**GOAL OF THE EXERCISE**
Every line in the listing is to be echoed verbatim.

--- begin DATASET EXTRACT ---

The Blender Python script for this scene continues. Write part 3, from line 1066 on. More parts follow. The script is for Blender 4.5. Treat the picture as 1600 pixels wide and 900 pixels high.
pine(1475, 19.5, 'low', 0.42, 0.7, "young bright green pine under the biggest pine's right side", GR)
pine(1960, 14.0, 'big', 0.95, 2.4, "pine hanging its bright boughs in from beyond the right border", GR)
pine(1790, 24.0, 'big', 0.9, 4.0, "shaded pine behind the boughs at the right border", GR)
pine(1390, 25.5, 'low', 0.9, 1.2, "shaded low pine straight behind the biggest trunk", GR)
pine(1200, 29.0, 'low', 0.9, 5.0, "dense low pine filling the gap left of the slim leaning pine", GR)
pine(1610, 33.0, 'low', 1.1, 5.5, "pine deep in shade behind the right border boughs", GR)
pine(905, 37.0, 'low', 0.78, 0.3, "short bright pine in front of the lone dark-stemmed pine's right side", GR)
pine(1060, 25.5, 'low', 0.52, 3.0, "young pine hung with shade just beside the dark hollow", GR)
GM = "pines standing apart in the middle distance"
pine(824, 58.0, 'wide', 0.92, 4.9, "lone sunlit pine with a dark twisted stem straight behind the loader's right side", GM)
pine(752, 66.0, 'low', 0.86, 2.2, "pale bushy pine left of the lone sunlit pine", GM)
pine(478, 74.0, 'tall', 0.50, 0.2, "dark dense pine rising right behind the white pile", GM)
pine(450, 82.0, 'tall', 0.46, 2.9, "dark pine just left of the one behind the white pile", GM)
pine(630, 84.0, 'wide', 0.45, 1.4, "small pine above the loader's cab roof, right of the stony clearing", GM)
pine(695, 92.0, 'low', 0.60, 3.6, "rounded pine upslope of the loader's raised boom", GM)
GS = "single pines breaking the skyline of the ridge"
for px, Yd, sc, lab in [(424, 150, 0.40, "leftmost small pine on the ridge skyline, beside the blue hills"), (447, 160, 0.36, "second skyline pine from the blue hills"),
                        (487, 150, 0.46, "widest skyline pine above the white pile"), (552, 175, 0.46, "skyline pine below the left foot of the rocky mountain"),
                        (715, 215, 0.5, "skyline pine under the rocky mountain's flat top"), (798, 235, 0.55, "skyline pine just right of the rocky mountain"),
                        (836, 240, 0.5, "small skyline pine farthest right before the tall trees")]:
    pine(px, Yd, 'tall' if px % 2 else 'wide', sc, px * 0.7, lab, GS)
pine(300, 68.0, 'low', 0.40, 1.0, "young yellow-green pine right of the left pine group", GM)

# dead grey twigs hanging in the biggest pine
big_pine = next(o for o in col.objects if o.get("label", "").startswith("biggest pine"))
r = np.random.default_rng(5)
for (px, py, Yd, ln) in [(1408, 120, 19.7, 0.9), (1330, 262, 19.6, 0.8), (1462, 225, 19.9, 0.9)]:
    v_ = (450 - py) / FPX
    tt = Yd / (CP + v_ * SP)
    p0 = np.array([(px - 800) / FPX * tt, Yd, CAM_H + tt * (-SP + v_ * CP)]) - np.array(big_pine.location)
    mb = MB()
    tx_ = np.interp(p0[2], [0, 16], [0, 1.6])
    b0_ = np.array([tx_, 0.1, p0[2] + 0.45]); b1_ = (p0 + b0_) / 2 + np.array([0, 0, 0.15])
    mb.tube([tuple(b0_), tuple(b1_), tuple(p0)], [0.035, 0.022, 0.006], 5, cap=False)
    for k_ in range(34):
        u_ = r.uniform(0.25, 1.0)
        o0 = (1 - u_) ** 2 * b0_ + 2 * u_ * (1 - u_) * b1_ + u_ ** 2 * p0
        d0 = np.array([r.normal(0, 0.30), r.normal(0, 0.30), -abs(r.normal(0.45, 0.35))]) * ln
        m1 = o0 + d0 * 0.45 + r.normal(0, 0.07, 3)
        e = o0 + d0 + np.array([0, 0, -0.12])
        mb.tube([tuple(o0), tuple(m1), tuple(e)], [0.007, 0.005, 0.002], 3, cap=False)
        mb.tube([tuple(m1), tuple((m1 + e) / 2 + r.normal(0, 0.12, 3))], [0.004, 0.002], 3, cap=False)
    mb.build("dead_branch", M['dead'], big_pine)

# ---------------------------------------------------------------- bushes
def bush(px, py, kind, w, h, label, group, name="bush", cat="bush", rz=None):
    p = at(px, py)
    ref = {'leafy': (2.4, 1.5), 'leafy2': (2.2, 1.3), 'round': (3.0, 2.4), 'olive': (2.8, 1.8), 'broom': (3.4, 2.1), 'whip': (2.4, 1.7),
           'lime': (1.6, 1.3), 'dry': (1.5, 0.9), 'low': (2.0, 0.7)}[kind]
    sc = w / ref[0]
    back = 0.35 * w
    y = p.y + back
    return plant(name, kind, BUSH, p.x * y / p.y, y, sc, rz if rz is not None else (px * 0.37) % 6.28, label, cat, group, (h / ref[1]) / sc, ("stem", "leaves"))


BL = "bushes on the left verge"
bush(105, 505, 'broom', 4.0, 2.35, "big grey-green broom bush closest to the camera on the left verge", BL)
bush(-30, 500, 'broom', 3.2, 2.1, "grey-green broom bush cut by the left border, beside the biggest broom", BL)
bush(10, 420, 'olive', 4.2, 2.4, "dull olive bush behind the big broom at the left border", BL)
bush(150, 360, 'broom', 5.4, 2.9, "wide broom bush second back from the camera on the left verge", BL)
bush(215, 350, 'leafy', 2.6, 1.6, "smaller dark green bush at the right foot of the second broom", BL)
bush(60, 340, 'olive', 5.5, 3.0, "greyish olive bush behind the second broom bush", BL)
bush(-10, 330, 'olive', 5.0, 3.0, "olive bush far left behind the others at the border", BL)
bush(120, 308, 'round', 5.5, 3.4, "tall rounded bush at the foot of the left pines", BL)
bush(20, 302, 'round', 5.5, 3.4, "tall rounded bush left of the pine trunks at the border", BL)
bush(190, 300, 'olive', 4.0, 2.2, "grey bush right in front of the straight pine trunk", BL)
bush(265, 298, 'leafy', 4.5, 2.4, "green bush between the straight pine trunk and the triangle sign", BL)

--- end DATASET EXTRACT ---

**SOLVED PROBLEM**
The Blender Python script for this scene continues. Write part 3, from line 1066 on. More parts follow. The script is for Blender 4.5. Treat the picture as 1600 pixels wide and 900 pixels high.
pine(1475, 19.5, 'low', 0.42, 0.7, "young bright green pine under the biggest pine's right side", GR)
pine(1960, 14.0, 'big', 0.95, 2.4, "pine hanging its bright boughs in from beyond the right border", GR)
pine(1790, 24.0, 'big', 0.9, 4.0, "shaded pine behind the boughs at the right border", GR)
pine(1390, 25.5, 'low', 0.9, 1.2, "shaded low pine straight behind the biggest trunk", GR)
pine(1200, 29.0, 'low', 0.9, 5.0, "dense low pine filling the gap left of the slim leaning pine", GR)
pine(1610, 33.0, 'low', 1.1, 5.5, "pine deep in shade behind the right border boughs", GR)
pine(905, 37.0, 'low', 0.78, 0.3, "short bright pine in front of the lone dark-stemmed pine's right side", GR)
pine(1060, 25.5, 'low', 0.52, 3.0, "young pine hung with shade just beside the dark hollow", GR)
GM = "pines standing apart in the middle distance"
pine(824, 58.0, 'wide', 0.92, 4.9, "lone sunlit pine with a dark twisted stem straight behind the loader's right side", GM)
pine(752, 66.0, 'low', 0.86, 2.2, "pale bushy pine left of the lone sunlit pine", GM)
pine(478, 74.0, 'tall', 0.50, 0.2, "dark dense pine rising right behind the white pile", GM)
pine(450, 82.0, 'tall', 0.46, 2.9, "dark pine just left of the one behind the white pile", GM)
pine(630, 84.0, 'wide', 0.45, 1.4, "small pine above the loader's cab roof, right of the stony clearing", GM)
pine(695, 92.0, 'low', 0.60, 3.6, "rounded pine upslope of the loader's raised boom", GM)
GS = "single pines breaking the skyline of the ridge"
for px, Yd, sc, lab in [(424, 150, 0.40, "leftmost small pine on the ridge skyline, beside the blue hills"), (447, 160, 0.36, "second skyline pine from the blue hills"),
                        (487, 150, 0.46, "widest skyline pine above the white pile"), (552, 175, 0.46, "skyline pine below the left foot of the rocky mountain"),
                        (715, 215, 0.5, "skyline pine under the rocky mountain's flat top"), (798, 235, 0.55, "skyline pine just right of the rocky mountain"),
                        (836, 240, 0.5, "small skyline pine farthest right before the tall trees")]:
    pine(px, Yd, 'tall' if px % 2 else 'wide', sc, px * 0.7, lab, GS)
pine(300, 68.0, 'low', 0.40, 1.0, "young yellow-green pine right of the left pine group", GM)

# dead grey twigs hanging in the biggest pine
big_pine = next(o for o in col.objects if o.get("label", "").startswith("biggest pine"))
r = np.random.default_rng(5)
for (px, py, Yd, ln) in [(1408, 120, 19.7, 0.9), (1330, 262, 19.6, 0.8), (1462, 225, 19.9, 0.9)]:
    v_ = (450 - py) / FPX
    tt = Yd / (CP + v_ * SP)
    p0 = np.array([(px - 800) / FPX * tt, Yd, CAM_H + tt * (-SP + v_ * CP)]) - np.array(big_pine.location)
    mb = MB()
    tx_ = np.interp(p0[2], [0, 16], [0, 1.6])
    b0_ = np.array([tx_, 0.1, p0[2] + 0.45]); b1_ = (p0 + b0_) / 2 + np.array([0, 0, 0.15])
    mb.tube([tuple(b0_), tuple(b1_), tuple(p0)], [0.035, 0.022, 0.006], 5, cap=False)
    for k_ in range(34):
        u_ = r.uniform(0.25, 1.0)
        o0 = (1 - u_) ** 2 * b0_ + 2 * u_ * (1 - u_) * b1_ + u_ ** 2 * p0
        d0 = np.array([r.normal(0, 0.30), r.normal(0, 0.30), -abs(r.normal(0.45, 0.35))]) * ln
        m1 = o0 + d0 * 0.45 + r.normal(0, 0.07, 3)
        e = o0 + d0 + np.array([0, 0, -0.12])
        mb.tube([tuple(o0), tuple(m1), tuple(e)], [0.007, 0.005, 0.002], 3, cap=False)
        mb.tube([tuple(m1), tuple((m1 + e) / 2 + r.normal(0, 0.12, 3))], [0.004, 0.002], 3, cap=False)
    mb.build("dead_branch", M['dead'], big_pine)

# ---------------------------------------------------------------- bushes
def bush(px, py, kind, w, h, label, group, name="bush", cat="bush", rz=None):
    p = at(px, py)
    ref = {'leafy': (2.4, 1.5), 'leafy2': (2.2, 1.3), 'round': (3.0, 2.4), 'olive': (2.8, 1.8), 'broom': (3.4, 2.1), 'whip': (2.4, 1.7),
           'lime': (1.6, 1.3), 'dry': (1.5, 0.9), 'low': (2.0, 0.7)}[kind]
    sc = w / ref[0]
    back = 0.35 * w
    y = p.y + back
    return plant(name, kind, BUSH, p.x * y / p.y, y, sc, rz if rz is not None else (px * 0.37) % 6.28, label, cat, group, (h / ref[1]) / sc, ("stem", "leaves"))


BL = "bushes on the left verge"
bush(105, 505, 'broom', 4.0, 2.35, "big grey-green broom bush closest to the camera on the left verge", BL)
bush(-30, 500, 'broom', 3.2, 2.1, "grey-green broom bush cut by the left border, beside the biggest broom", BL)
bush(10, 420, 'olive', 4.2, 2.4, "dull olive bush behind the big broom at the left border", BL)
bush(150, 360, 'broom', 5.4, 2.9, "wide broom bush second back from the camera on the left verge", BL)
bush(215, 350, 'leafy', 2.6, 1.6, "smaller dark green bush at the right foot of the second broom", BL)
bush(60, 340, 'olive', 5.5, 3.0, "greyish olive bush behind the second broom bush", BL)
bush(-10, 330, 'olive', 5.0, 3.0, "olive bush far left behind the others at the border", BL)
bush(120, 308, 'round', 5.5, 3.4, "tall rounded bush at the foot of the left pines", BL)
bush(20, 302, 'round', 5.5, 3.4, "tall rounded bush left of the pine trunks at the border", BL)
bush(190, 300, 'olive', 4.0, 2.2, "grey bush right in front of the straight pine trunk", BL)
bush(265, 298, 'leafy', 4.5, 2.4, "green bush between the straight pine trunk and the triangle sign", BL)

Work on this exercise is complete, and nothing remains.